## Dataset extract
--------
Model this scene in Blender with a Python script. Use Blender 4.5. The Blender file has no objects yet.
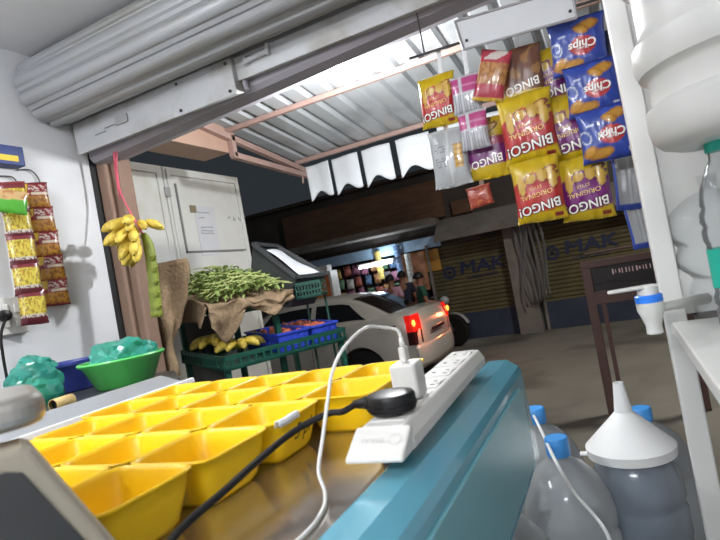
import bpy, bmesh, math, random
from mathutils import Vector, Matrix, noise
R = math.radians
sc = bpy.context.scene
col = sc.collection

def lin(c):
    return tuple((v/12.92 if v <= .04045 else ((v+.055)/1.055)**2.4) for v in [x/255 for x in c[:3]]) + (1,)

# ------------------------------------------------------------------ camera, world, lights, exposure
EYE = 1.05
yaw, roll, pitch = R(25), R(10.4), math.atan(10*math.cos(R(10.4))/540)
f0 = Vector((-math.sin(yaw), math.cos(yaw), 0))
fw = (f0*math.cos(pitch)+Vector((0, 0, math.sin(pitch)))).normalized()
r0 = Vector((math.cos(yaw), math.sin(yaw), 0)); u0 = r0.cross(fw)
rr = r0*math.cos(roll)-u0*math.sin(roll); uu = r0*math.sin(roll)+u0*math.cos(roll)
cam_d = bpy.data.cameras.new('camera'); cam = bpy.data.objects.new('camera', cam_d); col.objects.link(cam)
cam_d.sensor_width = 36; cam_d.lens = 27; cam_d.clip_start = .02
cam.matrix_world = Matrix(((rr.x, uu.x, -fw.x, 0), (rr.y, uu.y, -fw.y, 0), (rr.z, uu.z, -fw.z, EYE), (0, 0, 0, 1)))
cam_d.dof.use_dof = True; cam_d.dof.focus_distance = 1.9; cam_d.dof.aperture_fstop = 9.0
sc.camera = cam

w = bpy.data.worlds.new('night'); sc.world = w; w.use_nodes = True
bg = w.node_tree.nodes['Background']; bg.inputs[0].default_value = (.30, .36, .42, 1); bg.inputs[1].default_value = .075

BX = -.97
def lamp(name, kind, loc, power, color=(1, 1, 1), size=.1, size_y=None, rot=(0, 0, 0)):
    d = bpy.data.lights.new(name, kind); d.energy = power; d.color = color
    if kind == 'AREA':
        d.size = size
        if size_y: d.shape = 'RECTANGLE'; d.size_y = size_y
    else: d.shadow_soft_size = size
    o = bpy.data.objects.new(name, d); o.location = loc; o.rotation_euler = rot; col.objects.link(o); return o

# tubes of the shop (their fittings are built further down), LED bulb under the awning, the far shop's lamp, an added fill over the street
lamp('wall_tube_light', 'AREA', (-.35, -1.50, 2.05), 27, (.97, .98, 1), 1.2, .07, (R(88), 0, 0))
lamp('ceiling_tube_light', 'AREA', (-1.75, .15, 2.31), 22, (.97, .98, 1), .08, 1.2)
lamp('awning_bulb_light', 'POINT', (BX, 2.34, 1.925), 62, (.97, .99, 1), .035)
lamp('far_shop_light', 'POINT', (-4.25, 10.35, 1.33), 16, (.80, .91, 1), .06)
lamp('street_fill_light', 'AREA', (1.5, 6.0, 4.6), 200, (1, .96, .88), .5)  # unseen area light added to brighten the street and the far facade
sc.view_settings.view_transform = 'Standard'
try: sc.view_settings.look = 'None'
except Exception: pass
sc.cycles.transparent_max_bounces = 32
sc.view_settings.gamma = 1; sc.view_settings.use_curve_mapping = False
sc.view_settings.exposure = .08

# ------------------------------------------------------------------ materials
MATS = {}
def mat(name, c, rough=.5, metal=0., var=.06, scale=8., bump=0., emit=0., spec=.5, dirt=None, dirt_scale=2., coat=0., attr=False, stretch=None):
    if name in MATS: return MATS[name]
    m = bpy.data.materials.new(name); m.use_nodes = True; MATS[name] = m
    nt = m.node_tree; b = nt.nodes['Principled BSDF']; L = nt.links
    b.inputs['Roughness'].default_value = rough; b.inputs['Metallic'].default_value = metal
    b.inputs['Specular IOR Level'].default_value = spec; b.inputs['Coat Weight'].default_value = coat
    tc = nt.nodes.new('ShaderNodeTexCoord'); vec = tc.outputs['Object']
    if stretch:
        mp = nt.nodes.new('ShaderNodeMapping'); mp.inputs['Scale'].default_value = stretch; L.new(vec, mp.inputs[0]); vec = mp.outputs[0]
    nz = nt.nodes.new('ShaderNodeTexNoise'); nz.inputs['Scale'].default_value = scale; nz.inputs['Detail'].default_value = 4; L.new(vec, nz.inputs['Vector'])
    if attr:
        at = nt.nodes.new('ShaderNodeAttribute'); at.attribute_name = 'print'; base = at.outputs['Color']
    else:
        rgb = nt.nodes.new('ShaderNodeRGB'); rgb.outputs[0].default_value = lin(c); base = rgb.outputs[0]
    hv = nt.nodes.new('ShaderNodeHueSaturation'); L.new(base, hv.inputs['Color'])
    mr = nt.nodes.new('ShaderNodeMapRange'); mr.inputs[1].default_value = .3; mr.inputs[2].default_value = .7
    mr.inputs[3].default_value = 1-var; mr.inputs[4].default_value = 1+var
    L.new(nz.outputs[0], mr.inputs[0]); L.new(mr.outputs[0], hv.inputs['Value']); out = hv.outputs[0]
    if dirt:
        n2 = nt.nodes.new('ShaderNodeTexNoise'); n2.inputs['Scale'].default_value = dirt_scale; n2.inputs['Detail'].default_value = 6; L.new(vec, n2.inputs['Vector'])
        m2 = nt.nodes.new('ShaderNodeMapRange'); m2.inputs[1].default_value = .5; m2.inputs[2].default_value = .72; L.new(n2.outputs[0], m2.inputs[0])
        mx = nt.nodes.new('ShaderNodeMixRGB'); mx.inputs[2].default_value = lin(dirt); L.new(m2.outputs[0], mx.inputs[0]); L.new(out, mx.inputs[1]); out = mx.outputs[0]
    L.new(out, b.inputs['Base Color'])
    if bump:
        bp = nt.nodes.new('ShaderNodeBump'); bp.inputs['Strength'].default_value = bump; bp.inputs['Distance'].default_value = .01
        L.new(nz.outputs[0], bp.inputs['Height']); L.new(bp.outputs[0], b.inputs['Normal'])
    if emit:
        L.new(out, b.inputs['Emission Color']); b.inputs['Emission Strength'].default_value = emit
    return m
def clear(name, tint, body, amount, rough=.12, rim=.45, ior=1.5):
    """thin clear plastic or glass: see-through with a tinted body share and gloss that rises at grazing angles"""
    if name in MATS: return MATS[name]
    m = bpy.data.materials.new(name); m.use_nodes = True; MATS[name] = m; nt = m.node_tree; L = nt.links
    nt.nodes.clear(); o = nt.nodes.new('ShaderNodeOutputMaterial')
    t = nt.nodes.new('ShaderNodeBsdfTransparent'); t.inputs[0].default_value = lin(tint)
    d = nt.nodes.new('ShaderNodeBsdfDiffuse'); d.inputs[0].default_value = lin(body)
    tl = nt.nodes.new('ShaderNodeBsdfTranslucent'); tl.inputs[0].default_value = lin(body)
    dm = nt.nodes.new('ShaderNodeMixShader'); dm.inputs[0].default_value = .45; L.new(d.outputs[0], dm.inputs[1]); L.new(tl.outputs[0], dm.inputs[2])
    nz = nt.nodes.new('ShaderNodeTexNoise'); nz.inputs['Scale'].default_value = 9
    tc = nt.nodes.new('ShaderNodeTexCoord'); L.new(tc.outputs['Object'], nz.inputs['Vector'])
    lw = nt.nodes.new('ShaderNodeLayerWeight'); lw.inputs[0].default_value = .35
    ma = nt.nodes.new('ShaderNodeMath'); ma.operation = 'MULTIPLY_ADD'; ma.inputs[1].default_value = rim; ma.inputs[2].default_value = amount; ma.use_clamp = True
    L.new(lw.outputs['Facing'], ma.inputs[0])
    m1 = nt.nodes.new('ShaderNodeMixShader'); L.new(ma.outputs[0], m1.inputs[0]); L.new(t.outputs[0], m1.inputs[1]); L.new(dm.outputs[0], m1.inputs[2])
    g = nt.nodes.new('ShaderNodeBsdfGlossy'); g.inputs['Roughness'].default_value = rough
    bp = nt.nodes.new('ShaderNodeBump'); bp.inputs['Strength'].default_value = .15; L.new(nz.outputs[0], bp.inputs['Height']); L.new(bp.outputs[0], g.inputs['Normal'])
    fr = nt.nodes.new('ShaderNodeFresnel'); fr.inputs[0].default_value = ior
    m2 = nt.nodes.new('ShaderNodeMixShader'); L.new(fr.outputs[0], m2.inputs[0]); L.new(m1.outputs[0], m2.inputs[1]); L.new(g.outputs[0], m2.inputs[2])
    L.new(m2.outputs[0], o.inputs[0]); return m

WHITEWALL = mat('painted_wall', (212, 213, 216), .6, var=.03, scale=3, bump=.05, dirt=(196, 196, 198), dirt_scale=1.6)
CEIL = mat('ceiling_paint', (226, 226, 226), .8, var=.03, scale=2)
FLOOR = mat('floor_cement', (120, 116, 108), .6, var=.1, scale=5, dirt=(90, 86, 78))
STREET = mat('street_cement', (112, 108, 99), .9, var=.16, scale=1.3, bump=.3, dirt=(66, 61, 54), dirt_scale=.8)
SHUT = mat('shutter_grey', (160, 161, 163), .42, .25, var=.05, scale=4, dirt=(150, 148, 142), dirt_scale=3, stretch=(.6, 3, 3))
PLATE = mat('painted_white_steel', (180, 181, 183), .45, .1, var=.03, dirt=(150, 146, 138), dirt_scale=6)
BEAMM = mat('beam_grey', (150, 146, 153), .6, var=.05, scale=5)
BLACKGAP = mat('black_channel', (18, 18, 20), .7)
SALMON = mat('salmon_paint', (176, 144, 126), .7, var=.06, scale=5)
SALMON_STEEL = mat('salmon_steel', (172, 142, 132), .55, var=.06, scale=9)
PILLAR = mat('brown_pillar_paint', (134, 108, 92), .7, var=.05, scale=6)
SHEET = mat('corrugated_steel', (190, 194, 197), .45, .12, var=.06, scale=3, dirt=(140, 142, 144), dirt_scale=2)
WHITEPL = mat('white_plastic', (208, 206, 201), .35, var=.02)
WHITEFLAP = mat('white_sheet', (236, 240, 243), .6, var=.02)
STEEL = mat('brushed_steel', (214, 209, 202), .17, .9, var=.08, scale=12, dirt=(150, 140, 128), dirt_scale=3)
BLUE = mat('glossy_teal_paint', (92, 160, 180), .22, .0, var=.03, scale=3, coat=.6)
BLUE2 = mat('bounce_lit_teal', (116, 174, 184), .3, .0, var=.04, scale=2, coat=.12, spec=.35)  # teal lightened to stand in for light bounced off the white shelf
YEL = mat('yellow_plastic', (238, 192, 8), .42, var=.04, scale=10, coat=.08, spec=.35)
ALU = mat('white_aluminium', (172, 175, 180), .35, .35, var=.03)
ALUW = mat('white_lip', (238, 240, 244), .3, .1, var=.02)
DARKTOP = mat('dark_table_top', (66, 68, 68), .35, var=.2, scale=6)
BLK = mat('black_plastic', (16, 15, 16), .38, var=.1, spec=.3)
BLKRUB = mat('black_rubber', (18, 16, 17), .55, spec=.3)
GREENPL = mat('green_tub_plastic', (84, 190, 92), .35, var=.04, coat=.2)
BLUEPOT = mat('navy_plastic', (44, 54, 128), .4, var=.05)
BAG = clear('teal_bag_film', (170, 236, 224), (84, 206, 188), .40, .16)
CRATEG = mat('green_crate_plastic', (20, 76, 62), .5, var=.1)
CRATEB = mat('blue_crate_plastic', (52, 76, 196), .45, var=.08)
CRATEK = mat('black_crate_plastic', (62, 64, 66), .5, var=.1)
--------
## Your instructions
Pictures are excluded: retype only the lines from the beginning of the listing above through the line with "return tuple((v/12.92 if", both included.

## Written solution
Model this scene in Blender with a Python script. Use Blender 4.5. The Blender file has no objects yet.
import bpy, bmesh, math, random
from mathutils import Vector, Matrix, noise
R = math.radians
sc = bpy.context.scene
col = sc.collection

def lin(c):
    return tuple((v/12.92 if v <= .04045 else ((v+.055)/1.055)**2.4) for v in [x/255 for x in c[:3]]) + (1,)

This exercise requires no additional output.